— Start of MATERIAL PROVIDED —

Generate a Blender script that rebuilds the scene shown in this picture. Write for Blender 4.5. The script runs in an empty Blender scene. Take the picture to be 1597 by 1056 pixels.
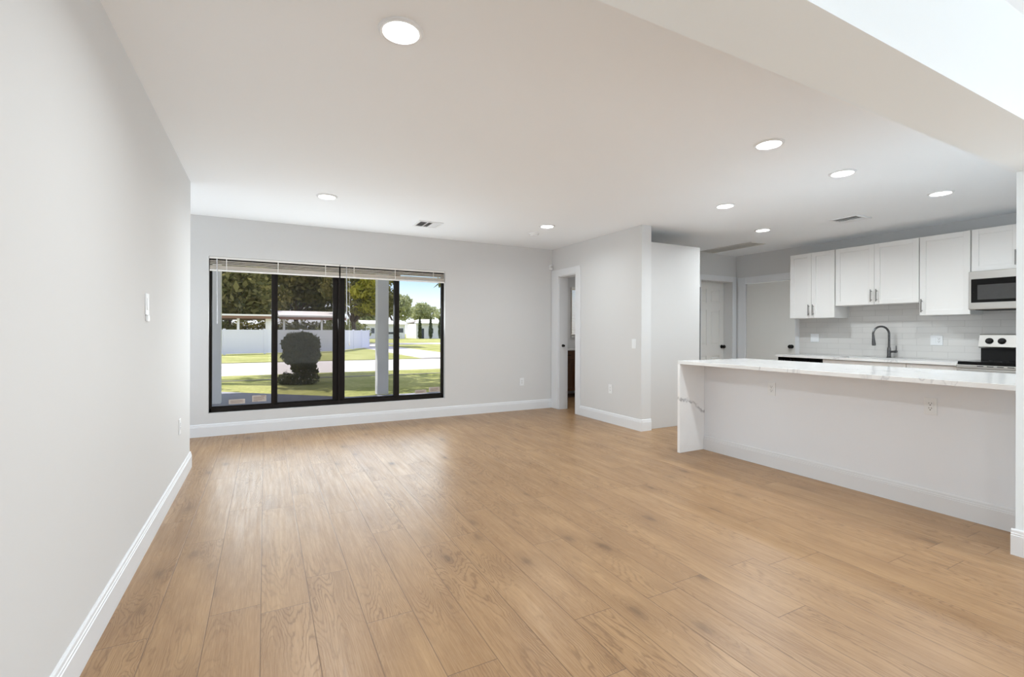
import bpy, bmesh, math, random
from mathutils import Vector, Matrix
random.seed(7)
S = bpy.context.scene
COL = S.collection

# ------------------------------------------------------------------ camera
F_PX, CY_PX, YAW, ROLL, EYE = 736.3, 517.3, math.radians(27.63), 0.0034, 1.2
cd = bpy.data.cameras.new('camera'); cam = bpy.data.objects.new('camera', cd); COL.objects.link(cam)
cd.sensor_width = 36.0; cd.sensor_fit = 'HORIZONTAL'
cd.lens = F_PX / 1597 * 36.0
cd.shift_y = -(528 - CY_PX) / 1597
cd.clip_start = 0.02; cd.clip_end = 500
fwd = Vector((math.sin(YAW), math.cos(YAW), 0)); rgt = Vector((math.cos(YAW), -math.sin(YAW), 0)); up = Vector((0, 0, 1))
r2 = rgt * math.cos(ROLL) + up * math.sin(ROLL); u2 = up * math.cos(ROLL) - rgt * math.sin(ROLL)
M = Matrix((r2, u2, -fwd)).transposed().to_4x4(); M.translation = (0, 0, EYE)
cam.matrix_world = M
S.camera = cam

# ------------------------------------------------------------------ exposure, sky, sun, fill lights
S.view_settings.view_transform = 'Standard'; S.view_settings.look = 'None'
S.view_settings.exposure = 0.69; S.view_settings.gamma = 1.0; S.view_settings.use_curve_mapping = False
S.cycles.use_denoising = True
S.cycles.max_bounces = 12; S.cycles.diffuse_bounces = 8; S.cycles.glossy_bounces = 4
S.cycles.transparent_max_bounces = 16; S.cycles.sample_clamp_indirect = 8
W = bpy.data.worlds.new('sky'); S.world = W; W.use_nodes = True
nt = W.node_tree; nt.nodes.clear()
SUN_EL, SUN_AZ = math.radians(52), math.radians(-25)      # azimuth measured from +Y towards +X
tcw = nt.nodes.new('ShaderNodeTexCoord'); sxyz = nt.nodes.new('ShaderNodeSeparateXYZ'); nt.links.new(tcw.outputs['Generated'], sxyz.inputs[0])
rmp = nt.nodes.new('ShaderNodeValToRGB'); nt.links.new(sxyz.outputs[2], rmp.inputs[0])
stops = [(0.0, (0.96, 0.98, 1.0)), (0.065, (0.84, 0.93, 1.0)), (0.11, (0.50, 0.77, 1.0)), (0.22, (0.40, 0.68, 1.0)), (0.42, (0.80, 0.86, 1.15)), (1.0, (0.85, 0.90, 1.25))]
while len(rmp.color_ramp.elements) < len(stops): rmp.color_ramp.elements.new(0.5)
for e_, (p_, c_) in zip(rmp.color_ramp.elements, stops): e_.position = p_; e_.color = (*c_, 1)
bg = nt.nodes.new('ShaderNodeBackground'); bg.inputs['Strength'].default_value = 0.74
nt.links.new(rmp.outputs[0], bg.inputs[0])
wo = nt.nodes.new('ShaderNodeOutputWorld')
nt.links.new(bg.outputs[0], wo.inputs[0])
sl = bpy.data.lights.new('sun', 'SUN'); sl.energy = 3.7; sl.angle = math.radians(0.6); sl.color = (1, 0.96, 0.88)
so = bpy.data.objects.new('sun', sl); COL.objects.link(so)
sd = Vector((math.sin(SUN_AZ) * math.cos(SUN_EL), math.cos(SUN_AZ) * math.cos(SUN_EL), math.sin(SUN_EL)))
so.rotation_euler = (-sd).to_track_quat('-Z', 'Y').to_euler(); so.location = (20, 40, 40)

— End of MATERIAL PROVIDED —

• [WORK INSTRUCTIONS]: Write out the lines from the start of the material to the line with "S.camera = cam", inclusive and exactly. Skip the pictures.

• [EXERCISE ANSWER]:
Generate a Blender script that rebuilds the scene shown in this picture. Write for Blender 4.5. The script runs in an empty Blender scene. Take the picture to be 1597 by 1056 pixels.
import bpy, bmesh, math, random
from mathutils import Vector, Matrix
random.seed(7)
S = bpy.context.scene
COL = S.collection

# ------------------------------------------------------------------ camera
F_PX, CY_PX, YAW, ROLL, EYE = 736.3, 517.3, math.radians(27.63), 0.0034, 1.2
cd = bpy.data.cameras.new('camera'); cam = bpy.data.objects.new('camera', cd); COL.objects.link(cam)
cd.sensor_width = 36.0; cd.sensor_fit = 'HORIZONTAL'
cd.lens = F_PX / 1597 * 36.0
cd.shift_y = -(528 - CY_PX) / 1597
cd.clip_start = 0.02; cd.clip_end = 500
fwd = Vector((math.sin(YAW), math.cos(YAW), 0)); rgt = Vector((math.cos(YAW), -math.sin(YAW), 0)); up = Vector((0, 0, 1))
r2 = rgt * math.cos(ROLL) + up * math.sin(ROLL); u2 = up * math.cos(ROLL) - rgt * math.sin(ROLL)
M = Matrix((r2, u2, -fwd)).transposed().to_4x4(); M.translation = (0, 0, EYE)
cam.matrix_world = M
S.camera = cam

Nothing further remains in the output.